Exercise directions
What is the number of lines in the data holding the word "script"? Give that number by itself.

Records from a dataset
•••
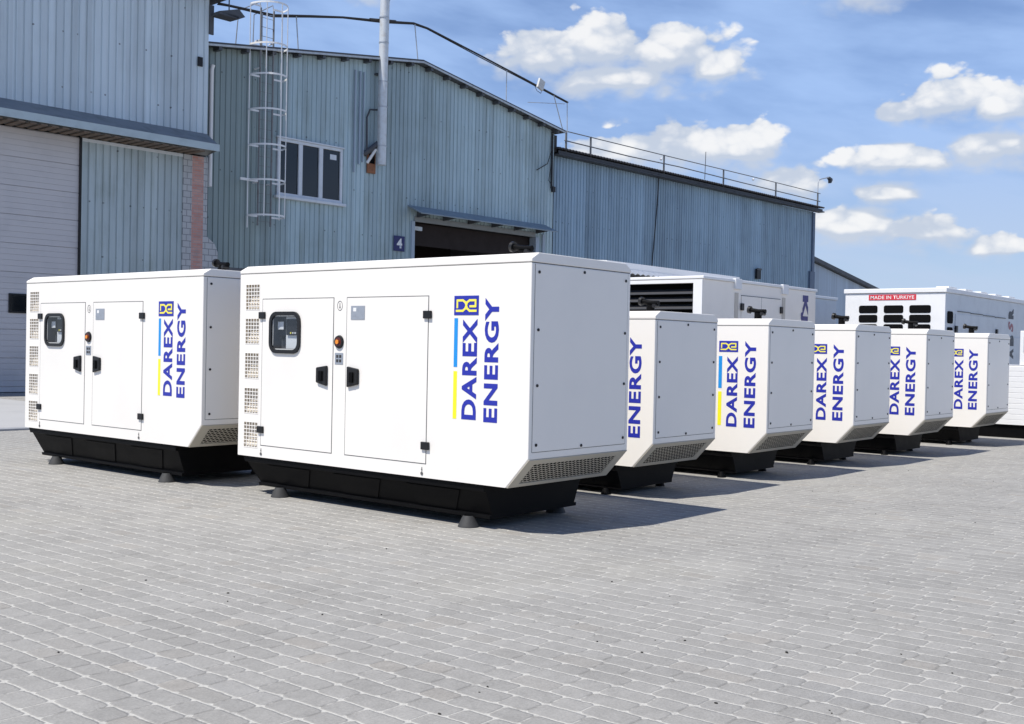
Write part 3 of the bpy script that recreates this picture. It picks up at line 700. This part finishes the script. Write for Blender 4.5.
def roof_shelter():
    x, y = 19.35, 13.4
    r = empty('canopy_shelter', (x, y, 0)); tag(r, 'white open shelter with corrugated roof fringe behind the cream container generator', 'shelter')
    Lx = 5.85
    q = MB(); q.box(0, Lx, 0, .05, 3.20, 3.38); q.build('fascia', WHITE2, r, bevel=.006)
    q = MB(); q.prism([(0, .051, 3.36), (0, 3.2, 3.52), (0, 3.2, 3.55), (0, .051, 3.385)], (Lx, 0, 0)); q.build('roof', WHITE2, r)
    q = MB(); n = 56
    a = []; b = []
    for i in range(n+1):
        xx = Lx*i/n; dz = .045 if i % 2 else 0; a.append(q.bm.verts.new((xx, -.02+dz*.3, 3.24))); b.append(q.bm.verts.new((xx, -.03, 3.13+dz)))
    for i in range(n): q.bm.faces.new((a[i], a[i+1], b[i+1], b[i]))
    ro = q.build('fringe', WHITE2, r); s_ = ro.modifiers.new('t', 'SOLIDIFY'); s_.thickness = .006
    for xx, yy in ((.1, .2), (.1, 3.0), (5.7, .2), (5.7, 3.0)):
        q = MB(); q.box(xx-.05, xx+.05, yy-.05, yy+.05, 0, 3.35); q.build('post', WHITE2, r)
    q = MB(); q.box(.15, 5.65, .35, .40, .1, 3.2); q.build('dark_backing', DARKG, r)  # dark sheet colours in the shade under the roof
roof_shelter()

def low_enclosure():
    x, y = 21.9, 0.0; L = 7.0; W = 1.3
    r = empty('low_enclosure', (x, y, 0)); tag(r, 'low white ribbed enclosure on a black base, cut by the right picture edge', 'enclosure')
    q = MB(); prof = []; z = .25
    while z < 1.30:
        prof += [(0, z), (0, z+.085), (.006, z+.09), (.006, z+.095)]; z += .10
    prof = [(px_, pz) for px_, pz in prof if pz <= 1.36]+[(0, 1.36), (W, 1.36), (W, .25)]
    q.prism([(a, 0, b) for a, b in prof], (0, L, 0)); q.build('body', WHITE2, r)
    q = MB(); q.box(.04, W-.04, .05, L-.05, 0, .246); q.build('base', BLACK, r, bevel=.01)
    q = MB(); q.box(.05, .7, 5.25, 5.86, 1.363, 2.0); c = q.build('control_box', WHITE2, r, bevel=.01)
    q = MB(); q.box(.035, .049, 5.76, 5.79, 1.6, 1.9); q.build('handle', STICK, c)
low_enclosure()

# ------------------------------------------------------------------ buildings (local axes: x along the facade, y away from the yard)
def bld(name, s, t): p_ = BP(s, t); return empty(name, (p_.x, p_.y, 0), ang)
def corr(s0, s1, zlo, zhi, pitch=.21, dep=.03, holes=(), y=0, groove=.28):
    """trapezoid-profile sheet facing -y; zlo/zhi are functions of s"""
    mb = MB(); ps = []; s = s0
    while s < s1-1e-6:
        ps += [(s, 0), (s+pitch*(1-groove), 0), (s+pitch*(1-groove*.7), dep), (s+pitch*(1-groove*.3), dep)]; s += pitch
    ps = [p_ for p_ in ps if p_[0] < s1]+[(s1, 0)]
    for h in holes:                          # columns at the hole edges
        for e in h[:2]:
            for i in range(len(ps)-1):
                if ps[i][0] < e < ps[i+1][0]: ps.insert(i+1, (e, ps[i][1])); break
    for (a, da), (b, db) in zip(ps, ps[1:]):
        m_ = (a+b)/2; spans = [(None, None)]
        hz = [h for h in holes if h[0] < m_ < h[1]]
        segs = []; lo = 'L'
        for h in sorted(hz, key=lambda h: h[2]): segs.append((lo, h[2])); lo = h[3]
        segs.append((lo, 'H'))
        for c, d in segs:
            ca = zlo(a) if c == 'L' else c; cb_ = zlo(b) if c == 'L' else c; da_ = zhi(a) if d == 'H' else d; db_ = zhi(b) if d == 'H' else d
            if da_-ca < .01: continue
            mb.quad((a, y+da, ca), (b, y+db, cb_), (b, y+db, db_), (a, y+da, da_))
    return mb
K = lambda v: (lambda s: v)

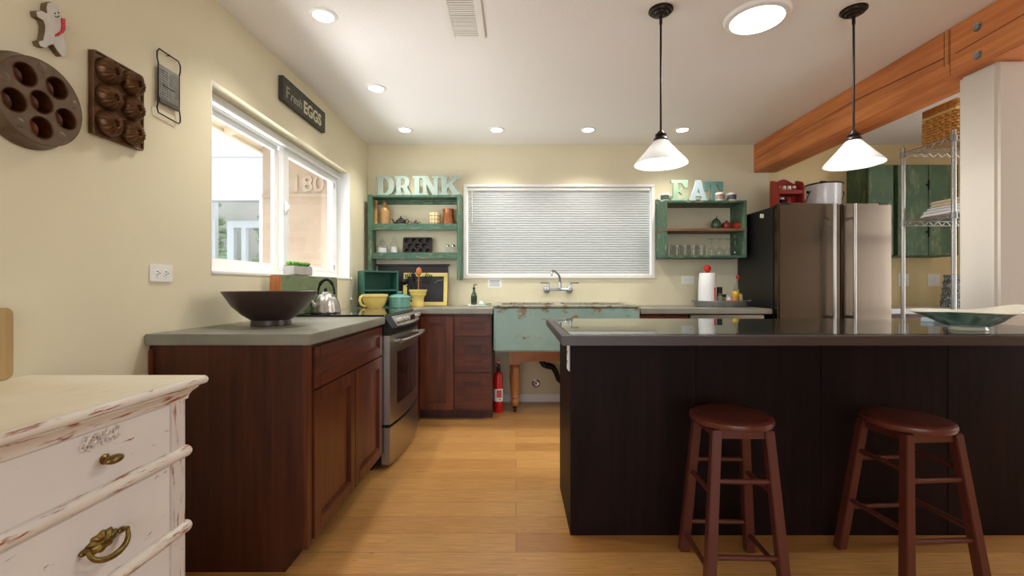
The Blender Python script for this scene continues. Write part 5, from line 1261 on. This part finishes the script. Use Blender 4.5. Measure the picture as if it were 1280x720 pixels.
for k, (za, zb_) in enumerate(bounds):
    d = B().box(fx - .012, fx - .002, ys + .054, ye - .054, zb_ + .001, za - .001, .0015).build('drawer', m_dresser, t)
    for yc in (.9985, .5015):
        if k == 0:
            zk = .708; b = B(); b.lathe([(0, 0), (.011, 0), (.012, .004), (.006, .008), (.006, .016)], n=18, M=T((fx - .003, yc + .006, zk)) @ RY(90))
            b.ball((fx + .022, yc + .006, zk), .0125, (1.0, 1.75, .8), 20); b.build('knob', m_brass, d)
            b = B()
            for i in range(26):
                u = random.uniform(-1, 1); v = random.uniform(-1, 1) * (1 - abs(u) * .6)
                a0 = random.random() * 6.3; cy2, cz2 = yc - .004 + u * .042, .757 + v * .02 + u * .004
                b.tube([(fx - .002 + .0015, cy2 + .0085 * math.cos(a0 + q * .9) * (1 - q * .12), cz2 + .0085 * math.sin(a0 + q * .9) * (1 - q * .12)) for q in range(6)], [.002, .003, .0034, .003, .0024, .0014], 6)
            b.build('carved_scroll', m_scroll, d)
        else:
            zk = .527 if k == 1 else .31
            M0 = T((fx - .002, yc, zk)) @ RY(90)     # local z -> +X, local x -> -Z, local y -> Y
            b = B(); b.lathe([(0, .011), (.006, .0115), (.009, .008), (.016, .009), (.024, .006), (.03, .003), (.032, 0)], n=60, M=M0 @ Matrix.Diagonal((.72, 1.2, 1, 1)), mod=lambda a, r, z: (r * (1 + (.08 * math.cos(a * 10) if r > .02 else 0)), z + (.0015 * math.cos(a * 10) if .008 < r < .028 else 0)))
            for s in (-1, 1): b.ball((.0, s * .046, .004), .009, (.8, 1, .7), 12, M=M0); b.cyl((-.004, s * .046, .004), (-.004, s * .046, .02), .005, n=10, M=M0)
            b.build('backplate', m_brass, d)
            pts = []
            for i in range(15):
                a = math.pi * i / 14; pts.append(M0 @ Vector((-.004 + .034 * math.sin(a) ** .8, -.048 * math.cos(a), .016 + .014 * math.sin(a))))
            b = B().tube(pts, [.0042 + .0026 * math.sin(math.pi * i / 14) for i in range(15)], 10); b.build('bail_handle', m_brass, d)
# wooden board on the dresser
poly = rrect(1.0, 1.2365, DZ + .0005, DZ + .197, .018, 4)
tag(B().prism(poly, 'x', XL + .006, XL + .022, bev=.003).build('cutting_board', m_tan, origin=(XL + .014, 1.12, DZ)), 'tan wooden cutting board on the dresser against the wall', 'cutting board')

# ------------------------------------------------------------------ stools
def stool(lab, x, y, rot, h, r, ft, fb, z_fb, z_side):
    t = thing('bar_stool', lab, 'stool', (x, y, 0), R(rot), group='brown bar stools')
    B().lathe([(0, h - .032), (r - .02, h - .032), (r - .004, h - .028), (r, h - .018), (r - .002, h - .008), (r - .012, h - .001), (r - .02, h), (0, h)], n=56).build('seat', m_stoolseat, t, False)
    for sx in (-1, 1):
        for sy in (-1, 1):
            B().beam((sx * fb, sy * fb, 0), (sx * ft, sy * ft, h - .033), .037, .037, .033, .033).build('leg', m_stool, t, False)
    pos = lambda z: fb + (ft - fb) * z / (h - .033)
    b = B()
    for q in ((-1, 0), (1, 0), (0, -1), (0, 1)):
        k = ft - .004
        if q[0]: b.box(q[0] * k - .009, q[0] * k + .009, -k, k, h - .066, h - .033, .001)
        else: b.box(-k, k, q[1] * k - .009, q[1] * k + .009, h - .066, h - .033, .001)
    b.build('apron', m_stool, t, False)
    for z in z_fb:
        for sy in (-1, 1): q = pos(z); B().cyl((-q, sy * q, z), (q, sy * q, z), .0095, n=12).build('rung', m_stool, t, False)
    for z in z_side:
        for sx in (-1, 1): q = pos(z); B().cyl((sx * q, -q, z), (sx * q, q, z), .0095, n=12).build('rung', m_stool, t, False)
stool('brown wooden bar stool with scuffed seat edge, left of the two at the island', .826, 1.725, -2, .607, .15, .093, .134, (.39, .125), (.34, .075))
stool('smooth brown wooden bar stool standing under the green glass bowl', 1.518, 1.74, 4, .589, .1456, .095, .15, (.39, .18), (.425, .215))

# ------------------------------------------------------------------ green bowl on the island
BXc, BYc = 1.815, 1.80
m_gb = NT('green_art_glass'); m_gb.set(Roughness=.15); m_gb.b.inputs['Coat Weight'].default_value = .5
v = m_gb.coords((3, 3, 1)); nn = m_gb.noise(v, 3.5, 3, .5, .6); m_gb.col(m_gb.ramp(nn, [(.3, c(78, 112, 102)), (.48, c(140, 168, 154)), (.6, c(94, 118, 102)), (.75, c(164, 190, 180))])); m_gb = m_gb.m
m_gbi = mat('pale_bowl_inside', c(206, 202, 184), .25, coat=.4)
t = thing('glass_bowl', 'wavy rimmed green and cream bowl on the island', 'bowl', (BXc, BYc, ztop))
wav = lambda a, r, z: (r * (1 + (.03 * math.cos(3 * a + .6) + .14 * max(0, math.cos(a - R(137))) ** 5 if r > .12 else 0)), z + (r / .165) ** 3 * (.026 * max(0, math.cos(a + .25)) ** 3 + .003 * math.cos(3 * a + 1)))
b = B(); b.lathe([(.05, .012), (.07, .018), (.1, .035), (.13, .058), (.155, .07), (.163, .073)], n=72, mod=wav); b.mi = 1; b.lathe([(.163, .073), (.163, .076), (.155, .0735), (.13, .062), (.1, .04), (.06, .022), (0, .018)], n=72, mod=wav); b.build('body', [m_gb, m_gbi], t, False)
B().lathe([(0, 0), (.058, 0), (.06, .003), (.054, .013), (.05, .016)], n=40).build('foot', m_gbi, t, False)
b = B(); b.box(px(1162, 2.2), px(1180, 2.2), 2.18, 2.25, ztop, ztop + .02, .002); b.mi = 1
for i in range(4): b.box(px(1164, 2.2), px(1178 - i, 2.2), 2.179, 2.1805, ztop + .003 + i * .004, ztop + .0045 + i * .004)
tag(b.build('paper_box', [mat('pale_blue_card', c(190, 210, 226), .5), m_ink], origin=(px(1175, 2.2), 2.2, ztop)), 'flat pale blue box on the island behind the green bowl', 'box')
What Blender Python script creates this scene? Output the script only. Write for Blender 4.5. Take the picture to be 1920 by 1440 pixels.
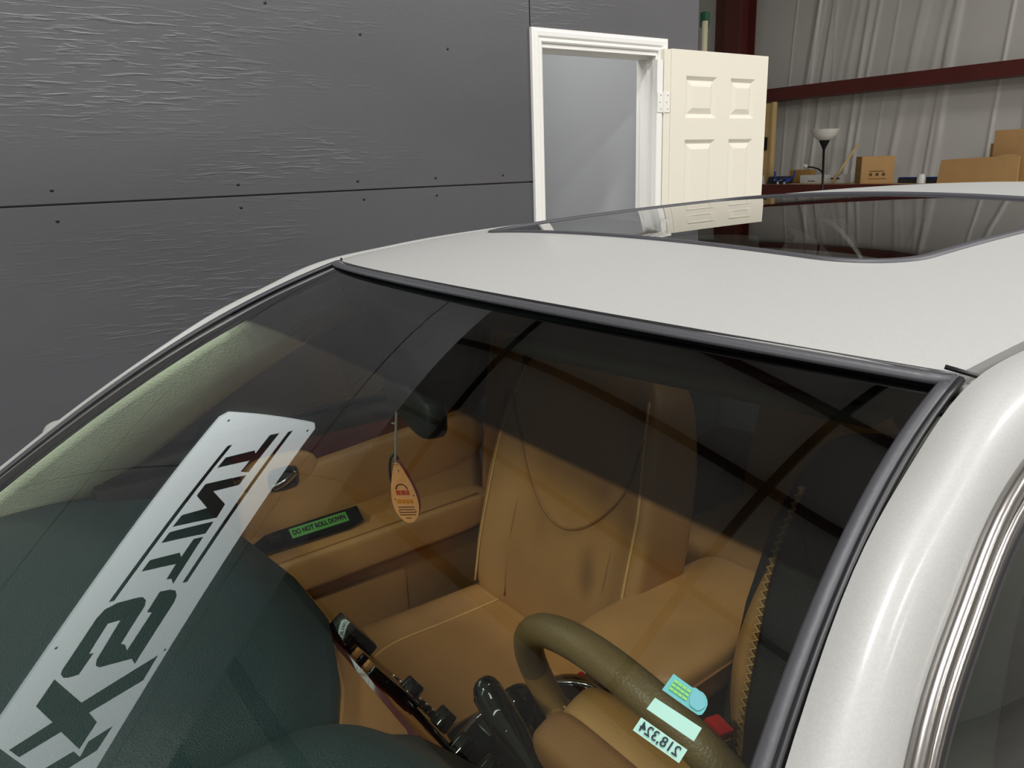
•••
Solution to the exercise
3